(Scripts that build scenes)
********
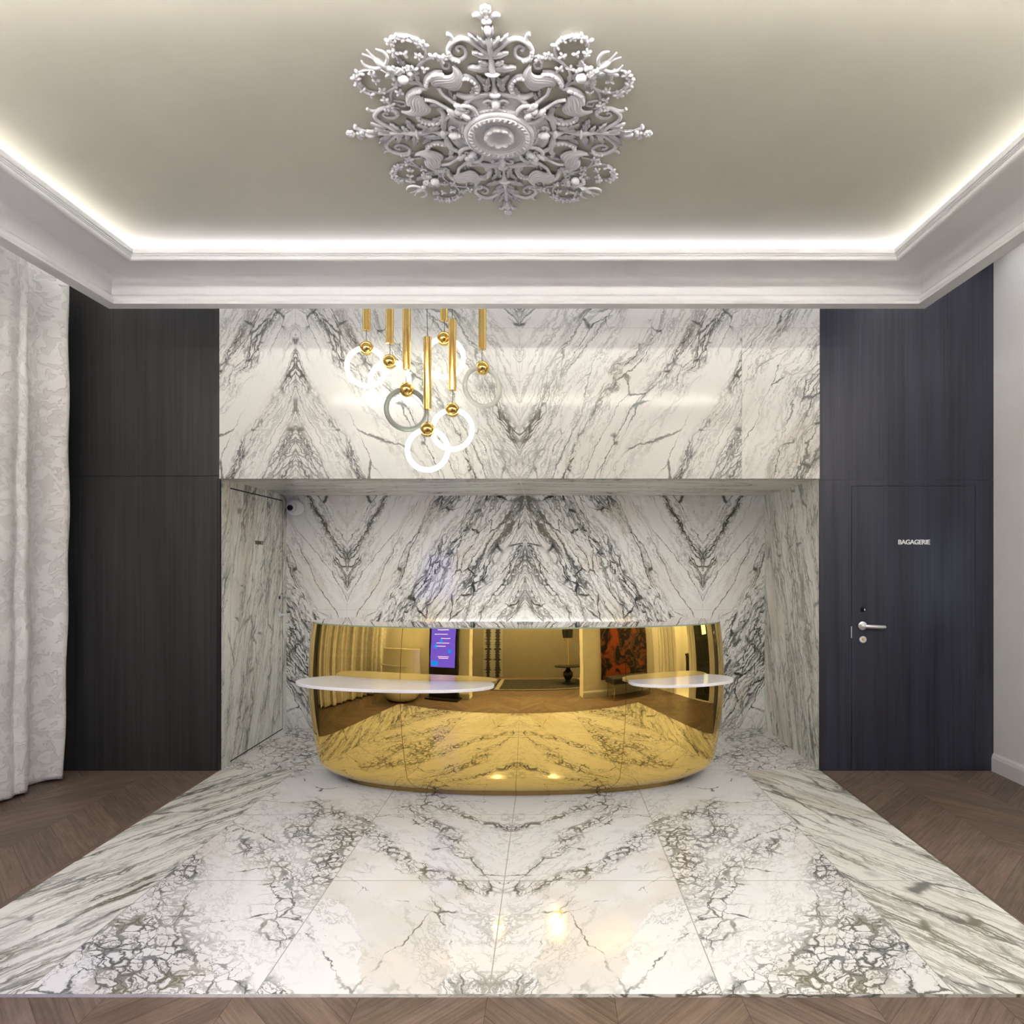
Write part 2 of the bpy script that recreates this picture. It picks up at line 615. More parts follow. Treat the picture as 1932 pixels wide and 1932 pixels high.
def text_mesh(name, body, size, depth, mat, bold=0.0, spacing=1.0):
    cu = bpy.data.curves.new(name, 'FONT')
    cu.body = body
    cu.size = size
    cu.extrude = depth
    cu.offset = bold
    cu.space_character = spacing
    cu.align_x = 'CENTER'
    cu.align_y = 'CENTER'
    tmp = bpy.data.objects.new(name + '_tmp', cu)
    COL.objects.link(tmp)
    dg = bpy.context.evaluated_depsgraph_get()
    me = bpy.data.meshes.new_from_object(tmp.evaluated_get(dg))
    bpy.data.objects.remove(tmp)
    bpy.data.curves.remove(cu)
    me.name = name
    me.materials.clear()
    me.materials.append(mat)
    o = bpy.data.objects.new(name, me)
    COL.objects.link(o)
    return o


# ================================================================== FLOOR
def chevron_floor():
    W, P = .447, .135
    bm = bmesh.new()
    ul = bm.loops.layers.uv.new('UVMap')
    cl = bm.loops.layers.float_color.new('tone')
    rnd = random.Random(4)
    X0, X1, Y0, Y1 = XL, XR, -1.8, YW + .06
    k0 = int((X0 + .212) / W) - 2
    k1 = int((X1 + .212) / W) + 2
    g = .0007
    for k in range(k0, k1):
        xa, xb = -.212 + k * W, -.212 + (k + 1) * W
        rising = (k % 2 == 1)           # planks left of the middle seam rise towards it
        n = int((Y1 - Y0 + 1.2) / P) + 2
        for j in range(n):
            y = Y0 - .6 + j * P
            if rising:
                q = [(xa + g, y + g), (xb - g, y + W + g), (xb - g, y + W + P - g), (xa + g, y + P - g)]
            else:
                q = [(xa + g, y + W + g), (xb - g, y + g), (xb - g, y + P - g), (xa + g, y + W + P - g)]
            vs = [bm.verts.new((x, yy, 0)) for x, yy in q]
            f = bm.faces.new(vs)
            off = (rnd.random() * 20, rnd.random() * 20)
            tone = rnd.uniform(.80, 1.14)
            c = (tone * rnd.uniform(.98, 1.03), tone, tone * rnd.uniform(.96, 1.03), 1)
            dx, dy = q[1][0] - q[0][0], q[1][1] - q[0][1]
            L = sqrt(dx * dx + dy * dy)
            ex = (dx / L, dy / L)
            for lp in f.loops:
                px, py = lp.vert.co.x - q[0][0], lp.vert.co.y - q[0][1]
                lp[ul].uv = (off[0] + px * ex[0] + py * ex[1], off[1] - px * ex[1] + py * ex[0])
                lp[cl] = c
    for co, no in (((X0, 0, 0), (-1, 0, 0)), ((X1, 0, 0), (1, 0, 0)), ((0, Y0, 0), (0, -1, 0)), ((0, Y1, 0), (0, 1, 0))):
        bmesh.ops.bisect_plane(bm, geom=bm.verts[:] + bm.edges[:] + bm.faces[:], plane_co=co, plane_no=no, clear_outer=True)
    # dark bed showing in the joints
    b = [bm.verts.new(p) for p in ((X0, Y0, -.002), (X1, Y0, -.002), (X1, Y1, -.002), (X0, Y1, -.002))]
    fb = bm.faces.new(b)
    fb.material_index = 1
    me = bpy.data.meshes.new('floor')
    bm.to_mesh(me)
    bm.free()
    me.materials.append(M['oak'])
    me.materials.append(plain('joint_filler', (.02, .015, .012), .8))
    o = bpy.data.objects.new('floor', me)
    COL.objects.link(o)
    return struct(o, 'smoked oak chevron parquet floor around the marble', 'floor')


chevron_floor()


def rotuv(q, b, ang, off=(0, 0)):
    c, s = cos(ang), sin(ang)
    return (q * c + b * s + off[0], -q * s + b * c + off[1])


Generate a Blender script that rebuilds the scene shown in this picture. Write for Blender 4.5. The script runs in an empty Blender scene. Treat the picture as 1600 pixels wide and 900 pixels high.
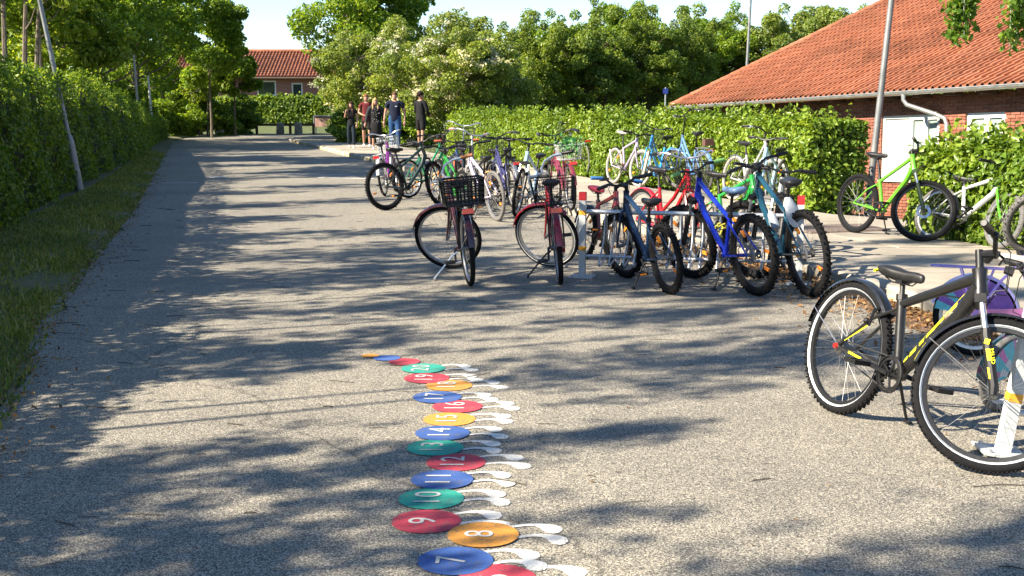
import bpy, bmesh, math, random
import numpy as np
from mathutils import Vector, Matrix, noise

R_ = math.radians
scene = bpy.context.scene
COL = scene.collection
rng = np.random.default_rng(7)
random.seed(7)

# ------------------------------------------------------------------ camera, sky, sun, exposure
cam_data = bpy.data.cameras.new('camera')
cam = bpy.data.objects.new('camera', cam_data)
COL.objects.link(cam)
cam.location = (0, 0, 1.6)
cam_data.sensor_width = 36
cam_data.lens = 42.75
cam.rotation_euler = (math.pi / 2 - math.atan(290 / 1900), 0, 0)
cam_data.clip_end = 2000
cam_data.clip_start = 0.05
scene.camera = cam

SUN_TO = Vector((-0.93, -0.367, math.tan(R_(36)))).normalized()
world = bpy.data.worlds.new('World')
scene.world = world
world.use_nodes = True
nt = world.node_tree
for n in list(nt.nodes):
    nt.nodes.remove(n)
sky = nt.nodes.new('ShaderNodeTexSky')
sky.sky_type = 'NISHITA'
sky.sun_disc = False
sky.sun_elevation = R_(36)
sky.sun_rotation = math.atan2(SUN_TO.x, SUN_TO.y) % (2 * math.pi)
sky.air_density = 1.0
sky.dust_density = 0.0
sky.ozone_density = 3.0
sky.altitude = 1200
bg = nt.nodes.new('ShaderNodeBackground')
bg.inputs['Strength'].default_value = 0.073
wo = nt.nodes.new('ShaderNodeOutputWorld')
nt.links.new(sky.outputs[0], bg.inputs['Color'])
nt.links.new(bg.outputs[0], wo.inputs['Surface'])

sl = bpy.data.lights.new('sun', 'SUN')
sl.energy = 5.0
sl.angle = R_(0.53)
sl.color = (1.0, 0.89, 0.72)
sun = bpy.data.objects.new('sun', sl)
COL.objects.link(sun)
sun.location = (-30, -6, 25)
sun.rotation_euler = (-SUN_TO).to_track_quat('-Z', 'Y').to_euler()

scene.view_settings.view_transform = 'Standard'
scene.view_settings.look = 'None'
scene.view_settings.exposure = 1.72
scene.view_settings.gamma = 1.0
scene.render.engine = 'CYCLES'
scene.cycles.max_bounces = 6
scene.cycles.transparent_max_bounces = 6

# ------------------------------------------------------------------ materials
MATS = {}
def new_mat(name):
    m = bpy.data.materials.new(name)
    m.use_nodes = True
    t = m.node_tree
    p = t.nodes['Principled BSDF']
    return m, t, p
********
→ **Problem to work on**:
Identify each line containing the string "Treat" and copy it out.

→ **Response to the task**:
Write part 2 of the bpy script that recreates this picture. It picks up at line 615. More parts follow. Treat the picture as 1932 pixels wide and 1932 pixels high.
Generate a Blender script that rebuilds the scene shown in this picture. Write for Blender 4.5. The script runs in an empty Blender scene. Treat the picture as 1600 pixels wide and 900 pixels high.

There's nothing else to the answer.